Sounds good. I'll try to pick it up somewhere, maybe in Dutch so as not to forget my own native language. :P Which reminds me I still need to read the rest of Mishima's Sea of Fertility (in English, those).
It's the Dutch translation that came out so early again? It's kind of usual, no? I suspect it's got to do with the fact many Dutch readers won't wait and pick it up in another language they can read if it's not coming out early enough in Dutch. This isn't too frequent in France, but it happens a lot in Québec (enough so that if the French publisher dithers too long to release the translation, the French bookstores here will end up offering the book in English in fear they'll lose those sales to the English bookstores).

It probably does, yes.
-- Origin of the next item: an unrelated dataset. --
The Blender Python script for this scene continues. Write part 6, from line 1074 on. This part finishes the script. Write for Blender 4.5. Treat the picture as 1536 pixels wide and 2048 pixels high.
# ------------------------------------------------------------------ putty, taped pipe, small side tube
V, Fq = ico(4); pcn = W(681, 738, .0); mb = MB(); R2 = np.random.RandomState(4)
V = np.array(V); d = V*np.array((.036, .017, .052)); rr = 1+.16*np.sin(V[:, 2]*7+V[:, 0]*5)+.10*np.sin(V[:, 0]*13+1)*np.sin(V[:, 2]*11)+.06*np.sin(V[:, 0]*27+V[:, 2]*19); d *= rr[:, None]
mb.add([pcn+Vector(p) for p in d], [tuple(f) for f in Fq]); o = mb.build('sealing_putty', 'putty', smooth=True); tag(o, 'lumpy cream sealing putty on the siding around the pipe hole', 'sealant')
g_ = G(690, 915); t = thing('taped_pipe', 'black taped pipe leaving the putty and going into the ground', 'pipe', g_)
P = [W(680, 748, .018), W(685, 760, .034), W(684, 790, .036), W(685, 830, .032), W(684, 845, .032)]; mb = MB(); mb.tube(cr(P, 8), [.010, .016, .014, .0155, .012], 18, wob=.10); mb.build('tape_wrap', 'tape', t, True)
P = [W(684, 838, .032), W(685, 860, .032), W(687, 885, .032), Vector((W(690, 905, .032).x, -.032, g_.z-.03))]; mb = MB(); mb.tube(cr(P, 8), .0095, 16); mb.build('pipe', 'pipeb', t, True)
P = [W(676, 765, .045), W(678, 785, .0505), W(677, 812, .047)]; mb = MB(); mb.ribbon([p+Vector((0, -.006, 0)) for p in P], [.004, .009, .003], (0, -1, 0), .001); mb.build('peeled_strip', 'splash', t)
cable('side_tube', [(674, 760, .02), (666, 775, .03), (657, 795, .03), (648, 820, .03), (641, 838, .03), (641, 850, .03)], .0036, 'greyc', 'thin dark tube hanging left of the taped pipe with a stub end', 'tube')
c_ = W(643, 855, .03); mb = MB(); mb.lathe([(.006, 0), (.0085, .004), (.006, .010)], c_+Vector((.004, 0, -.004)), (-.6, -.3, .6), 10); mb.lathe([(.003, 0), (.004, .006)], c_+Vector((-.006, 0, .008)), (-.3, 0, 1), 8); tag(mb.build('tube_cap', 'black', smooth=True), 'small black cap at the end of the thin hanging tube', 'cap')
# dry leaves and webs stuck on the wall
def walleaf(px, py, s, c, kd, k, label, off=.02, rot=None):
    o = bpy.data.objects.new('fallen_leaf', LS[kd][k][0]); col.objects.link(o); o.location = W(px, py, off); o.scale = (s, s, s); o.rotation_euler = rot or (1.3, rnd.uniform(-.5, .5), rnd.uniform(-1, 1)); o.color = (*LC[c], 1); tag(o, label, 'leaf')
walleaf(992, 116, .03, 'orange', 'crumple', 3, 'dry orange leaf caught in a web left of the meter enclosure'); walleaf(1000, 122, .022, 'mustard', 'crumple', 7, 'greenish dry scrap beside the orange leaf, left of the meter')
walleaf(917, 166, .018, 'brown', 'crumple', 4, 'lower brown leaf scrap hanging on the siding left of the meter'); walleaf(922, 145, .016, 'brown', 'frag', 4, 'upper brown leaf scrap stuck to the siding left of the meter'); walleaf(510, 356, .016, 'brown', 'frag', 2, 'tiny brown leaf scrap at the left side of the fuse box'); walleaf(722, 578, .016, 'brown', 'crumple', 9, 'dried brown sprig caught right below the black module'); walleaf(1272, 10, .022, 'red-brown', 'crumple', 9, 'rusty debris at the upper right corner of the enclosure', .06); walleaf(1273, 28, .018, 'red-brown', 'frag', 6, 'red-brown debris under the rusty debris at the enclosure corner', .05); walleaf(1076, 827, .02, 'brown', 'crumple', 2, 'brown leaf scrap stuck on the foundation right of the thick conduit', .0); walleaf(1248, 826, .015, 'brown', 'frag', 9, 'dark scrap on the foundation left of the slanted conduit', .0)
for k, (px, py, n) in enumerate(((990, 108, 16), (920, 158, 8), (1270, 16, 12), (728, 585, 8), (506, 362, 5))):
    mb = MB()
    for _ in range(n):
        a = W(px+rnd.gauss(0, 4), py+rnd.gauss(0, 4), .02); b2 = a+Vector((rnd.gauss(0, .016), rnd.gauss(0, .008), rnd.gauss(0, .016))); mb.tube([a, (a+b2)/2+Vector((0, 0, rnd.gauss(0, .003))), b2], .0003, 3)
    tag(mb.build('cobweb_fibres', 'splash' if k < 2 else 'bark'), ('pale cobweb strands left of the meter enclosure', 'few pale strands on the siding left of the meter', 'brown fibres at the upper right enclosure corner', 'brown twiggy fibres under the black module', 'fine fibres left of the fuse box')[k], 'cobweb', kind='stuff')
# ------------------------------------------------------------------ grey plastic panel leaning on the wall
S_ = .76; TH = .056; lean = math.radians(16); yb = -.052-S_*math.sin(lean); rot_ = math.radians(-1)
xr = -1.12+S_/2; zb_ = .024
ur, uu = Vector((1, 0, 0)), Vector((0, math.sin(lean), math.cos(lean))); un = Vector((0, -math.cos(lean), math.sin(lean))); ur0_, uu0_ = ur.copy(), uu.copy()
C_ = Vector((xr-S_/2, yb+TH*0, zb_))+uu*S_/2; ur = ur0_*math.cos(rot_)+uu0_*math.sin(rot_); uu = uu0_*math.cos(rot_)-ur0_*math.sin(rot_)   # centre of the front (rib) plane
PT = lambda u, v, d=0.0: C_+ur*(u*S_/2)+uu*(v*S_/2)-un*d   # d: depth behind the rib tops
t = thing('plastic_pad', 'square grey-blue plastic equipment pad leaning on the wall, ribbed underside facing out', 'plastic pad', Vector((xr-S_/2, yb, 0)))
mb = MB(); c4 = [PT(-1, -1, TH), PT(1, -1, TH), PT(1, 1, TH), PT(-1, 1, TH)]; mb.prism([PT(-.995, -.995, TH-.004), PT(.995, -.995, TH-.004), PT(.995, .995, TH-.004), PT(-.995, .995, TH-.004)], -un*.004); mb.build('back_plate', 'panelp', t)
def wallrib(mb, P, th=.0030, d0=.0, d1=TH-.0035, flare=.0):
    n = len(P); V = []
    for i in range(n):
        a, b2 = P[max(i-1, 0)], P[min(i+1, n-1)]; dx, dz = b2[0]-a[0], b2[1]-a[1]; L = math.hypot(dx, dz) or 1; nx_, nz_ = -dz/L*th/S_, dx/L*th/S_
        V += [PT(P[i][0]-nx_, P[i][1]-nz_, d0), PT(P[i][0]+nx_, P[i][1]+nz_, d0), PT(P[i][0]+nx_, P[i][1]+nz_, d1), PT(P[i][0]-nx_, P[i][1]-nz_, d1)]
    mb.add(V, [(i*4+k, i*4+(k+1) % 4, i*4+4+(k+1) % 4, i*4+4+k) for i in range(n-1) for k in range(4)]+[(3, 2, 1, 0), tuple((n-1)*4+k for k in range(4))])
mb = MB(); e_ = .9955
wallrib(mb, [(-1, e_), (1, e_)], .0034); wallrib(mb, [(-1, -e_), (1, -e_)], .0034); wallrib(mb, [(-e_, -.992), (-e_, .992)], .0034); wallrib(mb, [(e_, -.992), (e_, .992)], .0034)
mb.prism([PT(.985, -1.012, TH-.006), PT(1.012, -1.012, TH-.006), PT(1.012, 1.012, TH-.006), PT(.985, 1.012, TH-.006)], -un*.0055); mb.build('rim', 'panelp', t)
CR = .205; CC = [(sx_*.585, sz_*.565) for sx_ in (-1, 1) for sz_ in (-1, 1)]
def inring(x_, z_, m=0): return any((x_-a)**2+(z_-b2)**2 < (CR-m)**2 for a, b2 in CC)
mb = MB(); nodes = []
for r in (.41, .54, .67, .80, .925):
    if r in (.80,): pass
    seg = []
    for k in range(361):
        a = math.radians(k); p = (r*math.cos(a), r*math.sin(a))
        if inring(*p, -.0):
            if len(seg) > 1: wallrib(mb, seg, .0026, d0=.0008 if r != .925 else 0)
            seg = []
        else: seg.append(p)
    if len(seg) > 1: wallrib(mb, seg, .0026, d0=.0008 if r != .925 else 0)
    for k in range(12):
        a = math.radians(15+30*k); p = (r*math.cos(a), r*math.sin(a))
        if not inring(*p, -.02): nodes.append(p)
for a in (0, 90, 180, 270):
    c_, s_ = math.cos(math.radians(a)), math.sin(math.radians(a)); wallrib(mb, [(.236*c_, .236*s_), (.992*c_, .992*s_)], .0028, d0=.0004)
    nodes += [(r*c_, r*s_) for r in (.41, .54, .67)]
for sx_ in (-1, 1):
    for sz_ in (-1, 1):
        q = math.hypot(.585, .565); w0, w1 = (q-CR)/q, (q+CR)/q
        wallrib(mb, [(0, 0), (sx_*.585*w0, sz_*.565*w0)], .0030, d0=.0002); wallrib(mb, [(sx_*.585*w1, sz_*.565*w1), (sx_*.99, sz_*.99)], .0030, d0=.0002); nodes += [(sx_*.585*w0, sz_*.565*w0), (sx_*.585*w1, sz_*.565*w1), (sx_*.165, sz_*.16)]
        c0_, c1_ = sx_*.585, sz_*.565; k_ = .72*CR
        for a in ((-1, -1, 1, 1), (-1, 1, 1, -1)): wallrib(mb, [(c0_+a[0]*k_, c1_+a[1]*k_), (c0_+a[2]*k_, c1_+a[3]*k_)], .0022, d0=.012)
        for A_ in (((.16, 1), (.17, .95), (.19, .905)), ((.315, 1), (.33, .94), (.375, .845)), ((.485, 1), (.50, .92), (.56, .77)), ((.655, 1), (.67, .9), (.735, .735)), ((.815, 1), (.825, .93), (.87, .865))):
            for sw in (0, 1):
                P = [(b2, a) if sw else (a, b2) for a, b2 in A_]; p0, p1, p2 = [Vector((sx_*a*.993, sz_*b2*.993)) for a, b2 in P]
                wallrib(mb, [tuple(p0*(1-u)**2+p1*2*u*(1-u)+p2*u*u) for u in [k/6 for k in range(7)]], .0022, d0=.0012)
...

Though that doesn't really explain why they'd be fast in translating from Japanese - that is not exactly a language our reading audience will switch to if they get impatient...

Do you have so many unilingual bookstores still in Québec? You'd expect most to have both French and English books anyway, albeit with a marked preference for one or the other.
The French translation came out only a few months ago (mid summer) and the last book is announced for March. Two years is a very long time for a Murakami to show up in France (they usually get translated about six to 9 months after the Japanese release). I bet this has something to do with the fact his French publishing deals were renegotiated in 2010 and Belfond released new, slighty revised editions (by the same translator) who did IQ84) of several of his older novels through 2010 and 2011. So I guess she was busy. IQ84 took people a bit by surprise too. I have no idea how the third one stands (but it sounds like the second book offers some sort of ending), but I know no one knew after the second one came out that there was a third one coming. It appeared all of a sudden in Japan, without much prior publicity (and in interviews Murakami is not ruling out a fourth book with the same duo of characters might eventually come out).

Makes sense, yes.
There was some sort of a FU with the English translation. When they saw the massive success of the books in Japan (it's the all time best selling Japanese novel) and the demand for it in the US, the publishers had the two different translators who had translated some of his novels in English before work in parralel to speed things up (they took each one of two POV characters, as I understand). They ended up with various discrepancies and needed to wait for Murakami (who lived in the US for many years) to be available to help them revise their respective work and smooth it all out. It's really not so surprising when you read the books, they are full of subtle details that need to match between the two storylines. That's why it got delayed.

Interesting. So they tried to speed it up and it came back to bite them in the ass... but then they wouldn't have that risk of people switching to other languages any more than the French publishers do, or indeed even less.